Türkiye'nin en önemli sorunlarından birinin işsizlik olduğuna işaret eden Özer, çoğunluğu üniversite mezunu olan genç işsizler ordusuna, her yıl yenilerinin eklendiğini söyledi.
Özer, şöyle devam etti:
"Halkın sağcısı solcusu olmaz. İnşaatta, maden de, tarım da ya da esnaf ne olursa olsun sorunları ortaktır. İktidarın görevi liyakat ve başarıya göre sıralama yaparak işe almaktır, sorunları çözmektir. Çözümüne gelince çalışma ve üretim alanlarını artırmak. Yeni iş kolları yaratmaktır bu konuda tarım alanlarının yeni ürünlerle işler hale getirmek gerekir. Ekonomik ve sosyal olarak güçlü olmamız kaliteli üretimden geçer.Tarım politikamızı gözden geçirmemiz gerekir. İthal ürünlerle rafları donatmak demek, çiftçilerimizi üretimden ve çalışmadan alıkoymak demektir üretmeyen bir çiftçinin hem kendisine hem ülke ekonomisine katkısı olmaz. İsraf konusunda daha duyarlı ,üretime yönelik harcama yapmalıyız. Karşılığı olmayan harcamalar israfa girer. Ekonominin gerilemesine ve halkın yoksullaşmasına sebep olur."
-" PARASIZ ÇALIŞTIĞIMIZI GÖLBAŞI HALKI BİLİYOR"
1999 yerel seçimlerinde CHP'nin baraj altında kaldığını anımsatan Özer, "Ben belediye başkanlığı seçimini kazandım. Gölbaşı halkı güven duyduğu kişiye sağ-sol ayrımı yapmadan oy verir. Partimizin bütünlüğü ve benim halkla olan sıcak ve samimi ilişkilerim sonucu kazandık. Çok zor şartlar da parasız çalıştığımızı Gölbaşı halkı biliyor. İkinci seçim de parti içinde bütünlük olmayınca seçimi kaybettik."dedi.
-"BAŞKANIN DAHA BAŞARILI OLMASI DİLEĞİMİZDİR"
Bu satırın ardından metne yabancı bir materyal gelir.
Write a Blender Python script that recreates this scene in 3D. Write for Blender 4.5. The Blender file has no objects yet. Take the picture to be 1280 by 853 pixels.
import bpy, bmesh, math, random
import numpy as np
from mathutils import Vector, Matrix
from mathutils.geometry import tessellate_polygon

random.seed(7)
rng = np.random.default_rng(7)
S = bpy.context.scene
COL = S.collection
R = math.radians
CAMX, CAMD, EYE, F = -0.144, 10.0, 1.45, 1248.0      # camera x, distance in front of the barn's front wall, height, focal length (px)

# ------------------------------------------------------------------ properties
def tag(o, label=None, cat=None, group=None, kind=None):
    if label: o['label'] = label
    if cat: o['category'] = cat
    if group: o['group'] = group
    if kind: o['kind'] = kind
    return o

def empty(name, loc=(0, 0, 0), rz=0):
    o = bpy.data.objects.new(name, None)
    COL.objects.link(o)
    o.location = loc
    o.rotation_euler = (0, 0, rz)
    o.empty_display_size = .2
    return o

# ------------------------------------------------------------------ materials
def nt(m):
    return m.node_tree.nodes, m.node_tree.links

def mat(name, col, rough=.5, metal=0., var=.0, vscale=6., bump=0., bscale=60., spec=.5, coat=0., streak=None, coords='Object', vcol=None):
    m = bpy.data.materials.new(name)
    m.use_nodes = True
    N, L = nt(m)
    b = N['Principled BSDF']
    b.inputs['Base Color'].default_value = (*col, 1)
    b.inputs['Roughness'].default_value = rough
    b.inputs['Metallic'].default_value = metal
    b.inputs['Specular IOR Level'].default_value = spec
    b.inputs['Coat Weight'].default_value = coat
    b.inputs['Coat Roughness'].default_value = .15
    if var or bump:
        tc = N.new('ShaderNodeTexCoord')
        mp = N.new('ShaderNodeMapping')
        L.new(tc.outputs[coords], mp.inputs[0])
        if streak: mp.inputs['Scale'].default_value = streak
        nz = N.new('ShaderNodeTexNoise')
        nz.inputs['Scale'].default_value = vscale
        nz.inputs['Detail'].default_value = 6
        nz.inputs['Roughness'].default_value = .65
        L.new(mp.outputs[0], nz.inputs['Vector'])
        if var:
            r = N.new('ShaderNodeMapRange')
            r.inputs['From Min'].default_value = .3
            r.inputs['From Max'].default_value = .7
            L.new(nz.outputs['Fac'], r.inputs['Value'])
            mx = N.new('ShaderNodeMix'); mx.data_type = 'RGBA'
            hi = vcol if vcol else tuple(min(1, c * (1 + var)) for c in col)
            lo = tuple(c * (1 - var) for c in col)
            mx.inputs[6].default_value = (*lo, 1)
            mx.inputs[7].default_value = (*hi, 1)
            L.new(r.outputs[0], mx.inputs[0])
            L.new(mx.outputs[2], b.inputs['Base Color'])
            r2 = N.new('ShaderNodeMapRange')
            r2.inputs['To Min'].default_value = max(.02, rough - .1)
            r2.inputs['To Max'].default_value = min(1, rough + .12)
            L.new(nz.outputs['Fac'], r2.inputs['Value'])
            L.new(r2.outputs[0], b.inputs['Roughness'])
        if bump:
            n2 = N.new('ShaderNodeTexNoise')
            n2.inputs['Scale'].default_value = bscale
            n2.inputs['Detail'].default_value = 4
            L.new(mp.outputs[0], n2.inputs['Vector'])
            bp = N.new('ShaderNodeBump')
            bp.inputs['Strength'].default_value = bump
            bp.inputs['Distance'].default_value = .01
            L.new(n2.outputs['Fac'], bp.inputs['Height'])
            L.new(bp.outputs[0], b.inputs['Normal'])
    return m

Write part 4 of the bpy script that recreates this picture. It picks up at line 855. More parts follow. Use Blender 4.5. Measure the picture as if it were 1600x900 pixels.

Özer, parti içinde birlik ve beraberliğin olduğunu vurgulayarak, açıklamasını şöyle tamamladı:
"İskender beyin de genç olması seçim bürosunu erken açması ve kısa zaman da gerek gençlerle gerekse halka sıcak ilişkiler kurması etkili oldu. Önce ki açıklamam da Gölbaşı halkının sağ-sol ayrımı yapmadan güven duyduğu adaya oy vereceğini belirtmiştim. Bu özellik oy farkının artmasının nedenlerinden biridir. Belediye başkanımızın başarılı olmasına gelince, genç ve iş ortamından geldiği için işe iyi başladı. Halkımız şuan da çalışmaları izliyor yapılan çalışmalar halkta olumlu tepkiler alıyor. Başkanın daha başarılı olması dileğimizdir. Bunun için yetenekli ve çalışkan bir ekibe ihtiyaç olduğunu düşünüyorum. Sonuç olarak bize düşen görev, Gölbaşı halkını rahatlatacak çalışmalar yapılması için yönlendirici olmaktır. Gölbaşı halkını ve tüm ülkemizi mutlu ve güler yüzlü görmek dileklerimle."